Мы рады, мы смеемся. Мы и этому рады. В конце концов неважно, — говорит Юрий Карлович, — чего ты достиг в жизни — важно, что ты каждую минуту жил.
Теперь куда?
В Ришельевскую гимназию, где Юрий Карлович учился с «испанцем Колькой Кальсада». А я, кстати, и до сих пор словно горжусь этим, с Николаем Николаевичем отбывал срок наказания.
Вот оно — двухэтажное, с окнами в толстых стенах, построенное, может быть, еще при Павле, когда Одесса была совсем молодым городом. Мы поднимаемся по чугунно-кружевной лестнице (ныне фармацевтического училища). За дверями занятия идут, тишина. Откуда-то навстречу нам пожилой мужчина.

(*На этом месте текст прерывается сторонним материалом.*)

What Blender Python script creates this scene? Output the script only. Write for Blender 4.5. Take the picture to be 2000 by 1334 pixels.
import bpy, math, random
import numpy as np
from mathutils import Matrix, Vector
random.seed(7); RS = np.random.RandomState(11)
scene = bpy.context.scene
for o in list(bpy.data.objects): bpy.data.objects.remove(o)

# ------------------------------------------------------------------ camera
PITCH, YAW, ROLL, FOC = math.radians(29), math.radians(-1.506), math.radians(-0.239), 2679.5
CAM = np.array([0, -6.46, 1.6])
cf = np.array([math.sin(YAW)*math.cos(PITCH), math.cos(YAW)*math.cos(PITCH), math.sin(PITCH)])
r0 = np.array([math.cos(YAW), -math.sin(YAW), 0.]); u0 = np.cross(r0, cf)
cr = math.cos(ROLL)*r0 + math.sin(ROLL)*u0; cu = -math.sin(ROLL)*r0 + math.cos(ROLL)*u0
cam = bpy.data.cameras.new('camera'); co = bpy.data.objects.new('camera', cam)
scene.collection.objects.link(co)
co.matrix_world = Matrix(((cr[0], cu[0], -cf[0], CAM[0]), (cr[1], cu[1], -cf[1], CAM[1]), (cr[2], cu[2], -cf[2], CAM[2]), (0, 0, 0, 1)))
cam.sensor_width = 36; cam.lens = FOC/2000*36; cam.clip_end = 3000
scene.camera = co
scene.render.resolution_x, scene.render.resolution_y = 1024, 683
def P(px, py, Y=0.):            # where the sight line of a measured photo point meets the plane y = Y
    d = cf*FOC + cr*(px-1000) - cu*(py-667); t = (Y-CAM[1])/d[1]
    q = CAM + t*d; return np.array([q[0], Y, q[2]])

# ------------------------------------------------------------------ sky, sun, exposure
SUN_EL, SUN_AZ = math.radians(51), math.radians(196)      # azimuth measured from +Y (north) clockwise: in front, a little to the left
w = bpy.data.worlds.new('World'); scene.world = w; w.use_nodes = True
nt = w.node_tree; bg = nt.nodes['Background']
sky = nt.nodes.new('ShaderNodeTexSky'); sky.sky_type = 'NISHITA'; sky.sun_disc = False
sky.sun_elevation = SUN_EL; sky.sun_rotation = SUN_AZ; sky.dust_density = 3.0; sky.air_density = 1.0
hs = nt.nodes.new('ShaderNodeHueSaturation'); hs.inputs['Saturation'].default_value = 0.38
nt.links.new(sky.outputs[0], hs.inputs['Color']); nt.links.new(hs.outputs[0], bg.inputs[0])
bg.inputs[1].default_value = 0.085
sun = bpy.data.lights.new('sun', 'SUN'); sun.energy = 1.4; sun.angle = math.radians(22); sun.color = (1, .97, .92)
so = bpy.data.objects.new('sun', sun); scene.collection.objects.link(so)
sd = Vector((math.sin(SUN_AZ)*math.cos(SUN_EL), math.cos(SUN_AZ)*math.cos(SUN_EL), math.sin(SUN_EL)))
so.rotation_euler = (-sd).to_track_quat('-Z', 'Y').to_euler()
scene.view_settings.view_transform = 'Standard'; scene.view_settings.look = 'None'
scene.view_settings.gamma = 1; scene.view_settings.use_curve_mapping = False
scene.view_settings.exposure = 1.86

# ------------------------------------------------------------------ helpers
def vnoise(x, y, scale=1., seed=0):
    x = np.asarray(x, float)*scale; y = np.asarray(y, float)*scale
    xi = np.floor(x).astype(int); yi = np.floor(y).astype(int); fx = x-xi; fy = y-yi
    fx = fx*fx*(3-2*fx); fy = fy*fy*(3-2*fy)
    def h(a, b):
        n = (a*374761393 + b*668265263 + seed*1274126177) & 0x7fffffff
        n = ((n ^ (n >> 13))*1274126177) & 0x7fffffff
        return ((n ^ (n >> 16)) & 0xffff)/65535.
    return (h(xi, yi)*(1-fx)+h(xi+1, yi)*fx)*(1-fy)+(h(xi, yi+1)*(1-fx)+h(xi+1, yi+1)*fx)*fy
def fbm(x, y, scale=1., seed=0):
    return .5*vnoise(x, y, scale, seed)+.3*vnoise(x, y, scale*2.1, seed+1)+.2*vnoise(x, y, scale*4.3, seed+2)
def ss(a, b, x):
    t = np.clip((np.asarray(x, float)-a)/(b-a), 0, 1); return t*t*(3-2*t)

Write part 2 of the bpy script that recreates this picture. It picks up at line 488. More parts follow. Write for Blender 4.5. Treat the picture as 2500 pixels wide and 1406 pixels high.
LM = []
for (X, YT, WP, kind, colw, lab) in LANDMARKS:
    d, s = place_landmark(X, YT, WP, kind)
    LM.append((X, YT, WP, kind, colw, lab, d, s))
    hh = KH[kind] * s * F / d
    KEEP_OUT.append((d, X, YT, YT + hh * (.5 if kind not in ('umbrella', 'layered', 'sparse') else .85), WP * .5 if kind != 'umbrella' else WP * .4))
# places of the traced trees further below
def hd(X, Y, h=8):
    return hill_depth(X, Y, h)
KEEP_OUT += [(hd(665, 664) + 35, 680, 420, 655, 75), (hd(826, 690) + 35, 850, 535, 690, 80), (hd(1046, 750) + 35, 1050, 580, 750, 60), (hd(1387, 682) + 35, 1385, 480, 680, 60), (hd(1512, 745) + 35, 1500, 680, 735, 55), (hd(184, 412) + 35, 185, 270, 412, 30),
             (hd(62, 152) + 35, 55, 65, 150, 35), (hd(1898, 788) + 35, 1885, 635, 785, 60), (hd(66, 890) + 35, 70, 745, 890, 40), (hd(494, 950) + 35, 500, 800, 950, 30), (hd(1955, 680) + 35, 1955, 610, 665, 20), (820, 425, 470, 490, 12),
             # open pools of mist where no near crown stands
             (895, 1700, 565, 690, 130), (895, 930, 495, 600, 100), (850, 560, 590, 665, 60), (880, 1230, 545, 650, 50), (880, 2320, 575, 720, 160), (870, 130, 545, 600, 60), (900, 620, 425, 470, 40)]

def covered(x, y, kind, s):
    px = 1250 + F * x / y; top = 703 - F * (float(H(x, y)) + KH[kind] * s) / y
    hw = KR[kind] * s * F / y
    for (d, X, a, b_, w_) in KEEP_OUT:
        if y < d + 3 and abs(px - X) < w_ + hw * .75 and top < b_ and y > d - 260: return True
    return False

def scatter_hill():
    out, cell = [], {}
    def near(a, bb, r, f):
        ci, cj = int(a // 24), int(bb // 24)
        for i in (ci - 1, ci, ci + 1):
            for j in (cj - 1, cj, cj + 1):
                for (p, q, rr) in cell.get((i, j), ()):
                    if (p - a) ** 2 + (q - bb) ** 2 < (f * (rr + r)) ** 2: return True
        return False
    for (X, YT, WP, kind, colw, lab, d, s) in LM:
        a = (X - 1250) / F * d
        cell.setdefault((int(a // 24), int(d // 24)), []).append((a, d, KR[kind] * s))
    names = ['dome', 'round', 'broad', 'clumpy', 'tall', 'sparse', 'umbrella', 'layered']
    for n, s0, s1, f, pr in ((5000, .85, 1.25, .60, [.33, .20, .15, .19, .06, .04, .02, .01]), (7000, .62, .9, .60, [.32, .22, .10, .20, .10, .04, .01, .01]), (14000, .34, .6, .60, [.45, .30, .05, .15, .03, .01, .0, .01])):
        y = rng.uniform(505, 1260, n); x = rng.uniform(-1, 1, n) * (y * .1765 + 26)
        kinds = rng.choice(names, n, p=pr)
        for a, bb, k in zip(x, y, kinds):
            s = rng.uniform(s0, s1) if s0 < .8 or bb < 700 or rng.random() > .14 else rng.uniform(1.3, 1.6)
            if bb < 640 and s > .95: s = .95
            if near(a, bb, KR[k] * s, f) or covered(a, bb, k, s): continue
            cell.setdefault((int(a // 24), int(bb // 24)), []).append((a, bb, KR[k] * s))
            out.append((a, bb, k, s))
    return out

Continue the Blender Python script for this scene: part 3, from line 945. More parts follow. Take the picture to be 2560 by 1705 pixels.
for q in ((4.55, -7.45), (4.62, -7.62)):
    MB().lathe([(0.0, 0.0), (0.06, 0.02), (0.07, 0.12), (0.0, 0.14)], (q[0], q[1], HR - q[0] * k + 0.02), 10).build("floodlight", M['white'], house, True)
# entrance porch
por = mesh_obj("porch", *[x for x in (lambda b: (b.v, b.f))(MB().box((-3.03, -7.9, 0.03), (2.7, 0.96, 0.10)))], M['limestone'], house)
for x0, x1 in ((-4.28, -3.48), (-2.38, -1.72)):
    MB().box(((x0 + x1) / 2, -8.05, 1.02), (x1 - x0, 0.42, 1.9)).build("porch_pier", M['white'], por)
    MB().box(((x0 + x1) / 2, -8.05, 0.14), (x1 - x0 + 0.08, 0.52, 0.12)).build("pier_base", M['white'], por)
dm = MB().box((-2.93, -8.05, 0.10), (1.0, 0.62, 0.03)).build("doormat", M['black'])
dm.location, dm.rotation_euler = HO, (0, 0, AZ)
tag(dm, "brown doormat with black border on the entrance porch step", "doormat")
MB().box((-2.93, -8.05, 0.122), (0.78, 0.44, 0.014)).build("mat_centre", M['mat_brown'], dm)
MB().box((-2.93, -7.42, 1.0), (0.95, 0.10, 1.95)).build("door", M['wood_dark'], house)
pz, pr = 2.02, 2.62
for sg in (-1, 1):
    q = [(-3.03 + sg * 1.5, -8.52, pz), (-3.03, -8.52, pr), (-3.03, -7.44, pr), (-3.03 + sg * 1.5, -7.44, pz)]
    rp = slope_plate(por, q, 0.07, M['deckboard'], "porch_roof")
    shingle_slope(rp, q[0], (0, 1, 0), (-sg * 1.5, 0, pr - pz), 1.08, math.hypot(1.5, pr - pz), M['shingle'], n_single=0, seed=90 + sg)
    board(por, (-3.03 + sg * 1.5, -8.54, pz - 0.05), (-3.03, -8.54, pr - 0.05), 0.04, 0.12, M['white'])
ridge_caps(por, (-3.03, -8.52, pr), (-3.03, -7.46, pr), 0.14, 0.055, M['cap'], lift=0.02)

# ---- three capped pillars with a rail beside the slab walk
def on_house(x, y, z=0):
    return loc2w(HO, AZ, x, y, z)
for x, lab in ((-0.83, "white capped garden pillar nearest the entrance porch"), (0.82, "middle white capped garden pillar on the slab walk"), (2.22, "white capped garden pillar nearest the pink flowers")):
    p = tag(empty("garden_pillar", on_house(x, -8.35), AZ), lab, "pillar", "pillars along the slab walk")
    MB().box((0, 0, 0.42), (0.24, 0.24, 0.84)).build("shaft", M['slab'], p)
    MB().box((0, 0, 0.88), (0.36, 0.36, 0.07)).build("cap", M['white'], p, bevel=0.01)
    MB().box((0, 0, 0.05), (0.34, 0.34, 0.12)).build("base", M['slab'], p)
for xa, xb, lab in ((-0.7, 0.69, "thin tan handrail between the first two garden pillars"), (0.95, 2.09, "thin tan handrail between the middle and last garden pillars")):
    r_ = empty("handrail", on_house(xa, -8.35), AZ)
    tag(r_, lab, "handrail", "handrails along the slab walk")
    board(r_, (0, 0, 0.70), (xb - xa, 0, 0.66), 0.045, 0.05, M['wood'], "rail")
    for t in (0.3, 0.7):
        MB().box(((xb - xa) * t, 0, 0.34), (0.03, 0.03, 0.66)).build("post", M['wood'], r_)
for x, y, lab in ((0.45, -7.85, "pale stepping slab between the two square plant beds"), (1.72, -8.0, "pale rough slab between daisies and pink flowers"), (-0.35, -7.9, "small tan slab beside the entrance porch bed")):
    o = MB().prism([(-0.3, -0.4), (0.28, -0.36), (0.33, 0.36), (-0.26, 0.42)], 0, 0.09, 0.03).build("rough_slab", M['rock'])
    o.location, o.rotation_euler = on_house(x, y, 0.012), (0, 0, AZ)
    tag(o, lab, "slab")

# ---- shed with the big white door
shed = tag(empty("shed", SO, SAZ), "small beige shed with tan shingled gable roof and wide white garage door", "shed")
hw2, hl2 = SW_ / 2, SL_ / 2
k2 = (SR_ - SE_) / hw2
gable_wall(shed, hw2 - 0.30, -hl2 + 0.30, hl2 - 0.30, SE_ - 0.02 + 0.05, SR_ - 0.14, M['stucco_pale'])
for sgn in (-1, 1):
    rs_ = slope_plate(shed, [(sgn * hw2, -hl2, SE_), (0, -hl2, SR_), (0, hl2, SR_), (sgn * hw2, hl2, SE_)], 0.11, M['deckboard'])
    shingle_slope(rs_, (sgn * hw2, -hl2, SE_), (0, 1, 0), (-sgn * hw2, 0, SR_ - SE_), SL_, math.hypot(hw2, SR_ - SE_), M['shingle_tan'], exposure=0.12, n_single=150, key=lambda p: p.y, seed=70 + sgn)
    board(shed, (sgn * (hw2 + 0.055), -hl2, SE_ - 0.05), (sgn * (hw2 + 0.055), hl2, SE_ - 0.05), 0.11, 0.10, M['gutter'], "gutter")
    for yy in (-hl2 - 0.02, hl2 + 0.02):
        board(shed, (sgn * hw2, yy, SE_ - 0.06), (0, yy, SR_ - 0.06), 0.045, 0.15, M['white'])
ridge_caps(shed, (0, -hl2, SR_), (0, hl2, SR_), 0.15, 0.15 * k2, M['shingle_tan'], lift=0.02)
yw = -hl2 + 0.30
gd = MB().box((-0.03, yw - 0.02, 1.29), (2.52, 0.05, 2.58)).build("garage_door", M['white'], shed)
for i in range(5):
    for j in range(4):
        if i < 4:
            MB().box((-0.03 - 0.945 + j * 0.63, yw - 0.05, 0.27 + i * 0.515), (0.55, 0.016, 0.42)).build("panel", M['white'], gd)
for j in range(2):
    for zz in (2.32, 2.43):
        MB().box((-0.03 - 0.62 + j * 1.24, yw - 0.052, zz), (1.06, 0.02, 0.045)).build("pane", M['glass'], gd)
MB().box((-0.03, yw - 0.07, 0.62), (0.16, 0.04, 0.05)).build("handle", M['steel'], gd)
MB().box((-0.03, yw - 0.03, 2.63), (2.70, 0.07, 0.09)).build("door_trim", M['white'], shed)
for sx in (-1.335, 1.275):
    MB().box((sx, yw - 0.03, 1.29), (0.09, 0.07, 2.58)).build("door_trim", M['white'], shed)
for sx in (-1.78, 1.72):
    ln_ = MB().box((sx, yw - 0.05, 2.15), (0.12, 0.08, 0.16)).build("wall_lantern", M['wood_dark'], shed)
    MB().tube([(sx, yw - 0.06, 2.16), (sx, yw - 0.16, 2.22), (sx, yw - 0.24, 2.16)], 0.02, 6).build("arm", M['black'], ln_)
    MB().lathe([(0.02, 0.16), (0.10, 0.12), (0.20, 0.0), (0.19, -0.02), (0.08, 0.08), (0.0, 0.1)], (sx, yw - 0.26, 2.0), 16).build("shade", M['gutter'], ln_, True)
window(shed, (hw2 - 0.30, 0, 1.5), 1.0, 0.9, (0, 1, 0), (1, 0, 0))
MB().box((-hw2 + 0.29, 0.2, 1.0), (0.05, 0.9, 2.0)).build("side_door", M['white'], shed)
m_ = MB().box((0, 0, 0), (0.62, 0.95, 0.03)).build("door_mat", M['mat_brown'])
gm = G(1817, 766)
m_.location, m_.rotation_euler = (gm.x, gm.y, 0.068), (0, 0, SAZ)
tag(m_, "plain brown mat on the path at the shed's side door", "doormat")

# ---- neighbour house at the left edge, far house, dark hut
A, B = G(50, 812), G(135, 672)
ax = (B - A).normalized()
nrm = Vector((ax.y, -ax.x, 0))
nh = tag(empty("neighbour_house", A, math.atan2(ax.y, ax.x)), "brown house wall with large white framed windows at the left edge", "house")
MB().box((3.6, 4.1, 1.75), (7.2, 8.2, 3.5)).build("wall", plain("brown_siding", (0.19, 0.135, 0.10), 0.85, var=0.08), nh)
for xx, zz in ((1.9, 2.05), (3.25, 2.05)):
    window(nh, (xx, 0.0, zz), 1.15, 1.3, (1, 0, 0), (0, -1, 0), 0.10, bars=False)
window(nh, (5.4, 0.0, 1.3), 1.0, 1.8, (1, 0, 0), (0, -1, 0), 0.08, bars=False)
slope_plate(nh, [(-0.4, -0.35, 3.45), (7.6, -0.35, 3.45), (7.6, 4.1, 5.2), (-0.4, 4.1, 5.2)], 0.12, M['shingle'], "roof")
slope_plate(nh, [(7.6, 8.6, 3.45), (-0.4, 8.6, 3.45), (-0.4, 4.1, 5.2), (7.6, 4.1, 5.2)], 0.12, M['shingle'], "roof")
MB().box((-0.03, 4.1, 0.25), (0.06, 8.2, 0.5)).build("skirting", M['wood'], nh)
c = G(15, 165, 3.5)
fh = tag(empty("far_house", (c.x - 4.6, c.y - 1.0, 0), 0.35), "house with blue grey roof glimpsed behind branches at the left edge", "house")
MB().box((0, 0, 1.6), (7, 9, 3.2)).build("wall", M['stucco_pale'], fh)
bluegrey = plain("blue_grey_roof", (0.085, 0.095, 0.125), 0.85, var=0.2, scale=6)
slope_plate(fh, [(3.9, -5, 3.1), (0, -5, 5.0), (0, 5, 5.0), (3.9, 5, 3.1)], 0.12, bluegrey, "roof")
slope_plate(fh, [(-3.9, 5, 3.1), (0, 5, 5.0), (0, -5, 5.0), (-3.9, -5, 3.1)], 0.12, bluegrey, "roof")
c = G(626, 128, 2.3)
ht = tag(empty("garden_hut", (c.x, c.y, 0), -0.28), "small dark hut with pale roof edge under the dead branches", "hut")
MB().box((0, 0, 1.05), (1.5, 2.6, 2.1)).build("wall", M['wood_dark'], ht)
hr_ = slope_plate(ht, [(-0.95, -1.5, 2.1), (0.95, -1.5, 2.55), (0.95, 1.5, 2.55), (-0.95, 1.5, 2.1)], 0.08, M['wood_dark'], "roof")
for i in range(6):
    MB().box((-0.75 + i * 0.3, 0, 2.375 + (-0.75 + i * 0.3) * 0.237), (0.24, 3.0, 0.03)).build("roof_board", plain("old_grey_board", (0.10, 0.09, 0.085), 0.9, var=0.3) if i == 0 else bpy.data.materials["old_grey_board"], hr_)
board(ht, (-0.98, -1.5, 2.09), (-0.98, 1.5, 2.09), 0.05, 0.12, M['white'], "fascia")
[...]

— Вы что хотели? — приостанавливается.
— Вчерашний день ищем, откровенно говоря.
— В поисках утраченного времени, значит!
— Именно так! Не возражаете, надеюсь?
— Боже упаси. Сам любитель…
В этот момент звонок на перемену. Он огорченно развел руками:
— Извините. Рога трубят, — и заспешил.
Из дверей стала выбегать ребятня. Мы спустились во двор. В голый двор — ни деревьев, ни скамеек. Но именно сюда привела его бабушка держать вступительные экзамены. И они среди таких же абитуриентов с бабушками стояли под деревьями, «с которых падали листья». И этот день остался в его памяти «живым и сияющим, объединенным именно с бабушкой — да просто принадлежащим ей — ее днем, днем ее памяти».
Помянув, мы отправились на кладбище (Катаевых нашли, Олеш не нашли), а по пути заглянули в костел на Екатерининской. Там, где хотел быть отпет Юрий Карлович, погребен, оказывается, наместник Новороссии Лонжерон, тот самый, что, поймав поэта за полу, душил трагедией в углу. Теперь над его прахом спортзал — турники, кольца, брусья. «Чтобы тело и душа были молоды, были молоды». Словом: «Закаляйся, как сталь!».